LANGIT7.ID-Stabilitas politik di Madinah pada masa Khalifah Utsman bin Affan tidak mencerminkan kegelisahan di wilayah timur kekhalifahan. Persia, yang sebagian besar telah tunduk sejak era Umar bin Khattab, kembali bergolak. Di kawasan Azerbaijan dan Armenia, pemberontakan sering muncul saat kekuatan pusat tampak melemah oleh persoalan internal.
Muhammad Husain Haekal dalam
Usman bin Affan: Antara Kekhalifahan dengan Kerajaan (P.T. Pustaka Litera AntarNusa) menyebutkan bahwa pelanggaran perjanjian menjadi pemicu utama. Khalid bin Uqbah dikirim menundukkan Azerbaijan, sementara Armenia dibekuk setelah Bizantium memberikan bantuan militer kepada pemberontak lokal.
Sejarawan Hugh Kennedy dalam The Great Arab Conquests (2007) mencatat bahwa kawasan Persia pasca-penaklukan awal tidak pernah sepenuhnya stabil. Elite lokal masih merawat ambisi lama, berharap momentum untuk mengembalikan otonomi. Kematian Umar memberi kepercayaan diri pada mereka untuk menguji kekuatan khalifah baru.
Di Hamazan, Nu’aim bin Muqarrin memimpin pengepungan setelah kota itu melanggar perjanjian seusai Perang Nahawand. Penduduk meminta damai, namun pasukan Muslim ditempatkan permanen untuk memastikan kepatuhan serta pembayaran jizyah (Haekal, merujuk pada Ibn Katsir, al-Bidayah wan Nihayah).
Namun itu belum selesai. Di Istakhr, Raja Syahrak memimpin perlawanan terbuka. Al-Hakam bin al-As dikirim ke medan perang. Syahrak dan putranya terbunuh, lalu kawasan Persia kembali menyetujui perdamaian yang sebelumnya telah disetujui.

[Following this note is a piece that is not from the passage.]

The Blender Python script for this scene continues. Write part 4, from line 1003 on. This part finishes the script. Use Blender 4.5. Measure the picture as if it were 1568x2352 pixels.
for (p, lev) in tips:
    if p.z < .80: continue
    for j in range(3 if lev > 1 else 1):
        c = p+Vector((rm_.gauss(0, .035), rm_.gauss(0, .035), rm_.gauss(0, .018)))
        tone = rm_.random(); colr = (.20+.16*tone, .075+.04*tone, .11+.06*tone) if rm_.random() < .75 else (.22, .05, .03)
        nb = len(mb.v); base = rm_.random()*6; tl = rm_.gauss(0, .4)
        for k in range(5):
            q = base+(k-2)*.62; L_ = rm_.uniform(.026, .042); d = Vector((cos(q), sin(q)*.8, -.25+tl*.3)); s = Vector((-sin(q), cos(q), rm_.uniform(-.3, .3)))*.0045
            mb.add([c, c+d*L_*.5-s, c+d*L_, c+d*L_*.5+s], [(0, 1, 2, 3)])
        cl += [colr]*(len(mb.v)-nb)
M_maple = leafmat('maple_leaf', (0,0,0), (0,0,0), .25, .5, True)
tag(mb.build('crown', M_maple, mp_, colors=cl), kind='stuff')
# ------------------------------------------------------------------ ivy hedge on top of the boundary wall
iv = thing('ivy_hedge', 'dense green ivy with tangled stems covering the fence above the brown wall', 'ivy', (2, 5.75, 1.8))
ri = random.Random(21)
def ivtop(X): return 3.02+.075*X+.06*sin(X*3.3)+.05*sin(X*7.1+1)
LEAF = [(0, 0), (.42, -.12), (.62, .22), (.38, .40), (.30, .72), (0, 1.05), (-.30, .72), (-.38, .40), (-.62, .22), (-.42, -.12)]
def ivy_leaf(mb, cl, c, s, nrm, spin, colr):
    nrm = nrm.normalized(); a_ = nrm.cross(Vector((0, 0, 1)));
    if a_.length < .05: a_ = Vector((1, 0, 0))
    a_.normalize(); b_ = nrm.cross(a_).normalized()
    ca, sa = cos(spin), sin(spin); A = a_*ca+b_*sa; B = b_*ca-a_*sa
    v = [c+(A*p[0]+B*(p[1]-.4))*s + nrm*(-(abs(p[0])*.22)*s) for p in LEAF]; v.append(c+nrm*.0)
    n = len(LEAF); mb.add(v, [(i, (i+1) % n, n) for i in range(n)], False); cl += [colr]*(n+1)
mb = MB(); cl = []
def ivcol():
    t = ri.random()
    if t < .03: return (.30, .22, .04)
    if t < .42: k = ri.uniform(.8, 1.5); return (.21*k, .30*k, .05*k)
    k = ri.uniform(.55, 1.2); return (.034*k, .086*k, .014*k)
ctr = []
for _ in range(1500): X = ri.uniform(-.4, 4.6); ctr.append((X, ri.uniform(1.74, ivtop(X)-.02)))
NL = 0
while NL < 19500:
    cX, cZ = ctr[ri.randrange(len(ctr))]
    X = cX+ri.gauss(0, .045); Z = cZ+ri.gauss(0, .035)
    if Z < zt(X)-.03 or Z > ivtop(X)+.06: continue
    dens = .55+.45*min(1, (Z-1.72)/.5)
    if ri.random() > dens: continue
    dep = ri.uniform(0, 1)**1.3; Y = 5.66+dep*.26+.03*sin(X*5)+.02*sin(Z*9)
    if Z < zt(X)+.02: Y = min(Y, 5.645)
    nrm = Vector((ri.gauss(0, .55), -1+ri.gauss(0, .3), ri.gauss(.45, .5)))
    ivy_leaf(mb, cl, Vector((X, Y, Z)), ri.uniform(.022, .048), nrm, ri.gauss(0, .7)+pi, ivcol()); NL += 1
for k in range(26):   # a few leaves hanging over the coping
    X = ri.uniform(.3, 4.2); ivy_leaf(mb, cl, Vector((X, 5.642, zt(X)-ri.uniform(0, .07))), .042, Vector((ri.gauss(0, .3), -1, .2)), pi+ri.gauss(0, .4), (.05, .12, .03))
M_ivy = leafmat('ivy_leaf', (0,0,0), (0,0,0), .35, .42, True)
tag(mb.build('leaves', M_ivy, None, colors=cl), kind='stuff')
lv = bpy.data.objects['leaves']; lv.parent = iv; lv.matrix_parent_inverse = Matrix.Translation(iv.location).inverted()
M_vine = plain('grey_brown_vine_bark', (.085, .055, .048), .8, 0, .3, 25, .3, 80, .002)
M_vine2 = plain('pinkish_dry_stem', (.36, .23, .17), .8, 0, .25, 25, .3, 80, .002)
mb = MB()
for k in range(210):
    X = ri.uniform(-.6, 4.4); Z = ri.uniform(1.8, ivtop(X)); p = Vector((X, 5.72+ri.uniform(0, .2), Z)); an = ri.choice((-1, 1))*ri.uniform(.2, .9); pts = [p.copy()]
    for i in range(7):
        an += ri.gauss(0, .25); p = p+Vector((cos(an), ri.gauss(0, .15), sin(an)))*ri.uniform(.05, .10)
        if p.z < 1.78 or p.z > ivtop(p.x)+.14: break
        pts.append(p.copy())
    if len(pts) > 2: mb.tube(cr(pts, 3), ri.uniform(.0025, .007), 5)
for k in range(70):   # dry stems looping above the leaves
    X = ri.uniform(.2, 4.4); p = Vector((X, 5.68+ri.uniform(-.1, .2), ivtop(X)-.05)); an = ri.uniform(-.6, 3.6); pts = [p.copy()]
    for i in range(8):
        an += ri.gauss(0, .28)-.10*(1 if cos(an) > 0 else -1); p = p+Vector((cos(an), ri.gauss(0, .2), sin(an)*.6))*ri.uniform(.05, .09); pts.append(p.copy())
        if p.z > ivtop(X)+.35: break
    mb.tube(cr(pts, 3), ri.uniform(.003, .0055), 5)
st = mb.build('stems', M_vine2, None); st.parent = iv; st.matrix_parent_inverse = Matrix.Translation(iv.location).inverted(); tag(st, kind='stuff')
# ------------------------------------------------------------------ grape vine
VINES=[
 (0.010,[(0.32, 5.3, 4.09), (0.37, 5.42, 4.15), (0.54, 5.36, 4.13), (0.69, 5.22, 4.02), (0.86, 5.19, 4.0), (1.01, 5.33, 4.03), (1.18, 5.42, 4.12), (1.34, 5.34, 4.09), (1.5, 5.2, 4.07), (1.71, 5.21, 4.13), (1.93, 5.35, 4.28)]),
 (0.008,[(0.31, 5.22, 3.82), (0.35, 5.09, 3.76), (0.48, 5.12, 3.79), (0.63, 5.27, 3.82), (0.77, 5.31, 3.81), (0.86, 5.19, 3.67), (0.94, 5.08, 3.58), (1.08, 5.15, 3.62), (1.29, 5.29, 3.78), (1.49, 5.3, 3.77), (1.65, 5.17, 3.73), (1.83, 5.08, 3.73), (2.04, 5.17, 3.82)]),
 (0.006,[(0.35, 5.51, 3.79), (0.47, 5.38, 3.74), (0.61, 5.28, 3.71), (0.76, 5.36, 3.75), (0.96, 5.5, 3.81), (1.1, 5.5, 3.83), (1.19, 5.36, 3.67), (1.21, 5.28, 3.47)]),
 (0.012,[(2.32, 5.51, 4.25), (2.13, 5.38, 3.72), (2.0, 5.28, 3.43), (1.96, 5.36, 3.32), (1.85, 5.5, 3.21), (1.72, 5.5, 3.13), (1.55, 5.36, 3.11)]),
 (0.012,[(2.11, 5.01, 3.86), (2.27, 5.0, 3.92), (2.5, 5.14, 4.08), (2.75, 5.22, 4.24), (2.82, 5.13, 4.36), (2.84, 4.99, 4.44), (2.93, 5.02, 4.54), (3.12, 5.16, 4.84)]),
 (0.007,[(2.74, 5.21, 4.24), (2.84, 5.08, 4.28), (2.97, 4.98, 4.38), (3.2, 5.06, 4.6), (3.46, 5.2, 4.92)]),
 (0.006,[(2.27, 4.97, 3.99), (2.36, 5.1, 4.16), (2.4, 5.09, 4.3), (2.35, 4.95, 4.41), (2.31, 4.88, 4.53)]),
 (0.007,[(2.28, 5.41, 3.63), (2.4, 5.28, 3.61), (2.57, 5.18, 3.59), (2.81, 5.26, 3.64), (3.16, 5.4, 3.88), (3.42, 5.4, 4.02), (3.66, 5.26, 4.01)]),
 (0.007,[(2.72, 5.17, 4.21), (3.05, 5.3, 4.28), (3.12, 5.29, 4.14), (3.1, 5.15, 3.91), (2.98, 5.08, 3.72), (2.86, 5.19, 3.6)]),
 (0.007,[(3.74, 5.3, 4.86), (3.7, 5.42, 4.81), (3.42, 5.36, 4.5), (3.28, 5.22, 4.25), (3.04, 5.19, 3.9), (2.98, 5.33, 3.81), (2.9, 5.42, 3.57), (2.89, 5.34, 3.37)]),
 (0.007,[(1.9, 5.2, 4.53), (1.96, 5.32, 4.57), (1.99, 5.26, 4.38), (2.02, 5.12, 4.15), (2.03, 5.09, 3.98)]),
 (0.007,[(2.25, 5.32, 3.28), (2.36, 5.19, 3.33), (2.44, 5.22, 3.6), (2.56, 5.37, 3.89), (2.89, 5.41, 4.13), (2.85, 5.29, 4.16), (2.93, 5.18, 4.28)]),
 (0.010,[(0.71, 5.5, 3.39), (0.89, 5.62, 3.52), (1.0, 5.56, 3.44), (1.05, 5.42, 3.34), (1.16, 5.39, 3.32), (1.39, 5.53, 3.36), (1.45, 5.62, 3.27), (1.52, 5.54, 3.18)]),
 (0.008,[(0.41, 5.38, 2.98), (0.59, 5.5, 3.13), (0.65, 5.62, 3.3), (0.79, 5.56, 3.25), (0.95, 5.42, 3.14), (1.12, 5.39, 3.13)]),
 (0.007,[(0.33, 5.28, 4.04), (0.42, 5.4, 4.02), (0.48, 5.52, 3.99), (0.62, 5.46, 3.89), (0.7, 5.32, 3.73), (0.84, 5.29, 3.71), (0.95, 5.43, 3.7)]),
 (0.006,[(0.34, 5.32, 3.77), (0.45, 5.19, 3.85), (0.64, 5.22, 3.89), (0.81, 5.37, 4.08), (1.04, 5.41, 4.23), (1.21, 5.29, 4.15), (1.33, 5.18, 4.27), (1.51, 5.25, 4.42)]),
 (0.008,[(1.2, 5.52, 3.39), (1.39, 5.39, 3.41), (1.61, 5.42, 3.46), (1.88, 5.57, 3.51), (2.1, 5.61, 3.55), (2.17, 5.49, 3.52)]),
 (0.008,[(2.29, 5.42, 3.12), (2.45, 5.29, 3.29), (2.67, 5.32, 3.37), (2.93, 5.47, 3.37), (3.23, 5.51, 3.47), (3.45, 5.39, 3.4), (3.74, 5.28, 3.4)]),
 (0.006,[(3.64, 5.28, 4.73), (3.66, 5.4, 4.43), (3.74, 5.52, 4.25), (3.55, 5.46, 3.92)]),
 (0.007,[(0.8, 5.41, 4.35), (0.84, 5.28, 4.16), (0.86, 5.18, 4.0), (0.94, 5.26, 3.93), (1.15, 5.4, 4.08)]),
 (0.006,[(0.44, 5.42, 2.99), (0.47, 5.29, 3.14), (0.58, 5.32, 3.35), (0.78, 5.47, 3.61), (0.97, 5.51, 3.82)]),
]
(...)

Sejarawan Bernard Lewis dalam The Middle East: A Brief History of the Last 2,000 Years (1995) menilai pergolakan di Persia saat itu bukan sekadar isu politik, tapi juga pertempuran identitas. Struktur aristokrasi Sasanid belum sepenuhnya runtuh dan masih memengaruhi masyarakat lokal untuk menolak integrasi penuh dalam kekhalifahan.
---
Meski kemenangan militer diraih, stabilitas tetap rapuh. Pergolakan di Persia berlangsung bersamaan dengan kritik di Madinah terhadap kebijakan penunjukan keluarga Utsman dalam jabatan strategis. Pihak oposisi menuding bahwa pusat terlalu sibuk dengan intrik kekuasaan hingga lengah menjaga wilayah pinggiran.
Bagi Utsman, setiap api pemberontakan di Persia menjadi pengingat keras bahwa penaklukan bukan akhir. Menguasai wilayah bukan berarti menguasai hati penduduknya.
Pasukan Muslim akhirnya memastikan perlawanan di berbagai kota itu padam. Tapi sejarah menunjukkan: dari arah timur, percikan pembangkangan bisa muncul lagi setiap kali pusat melemah.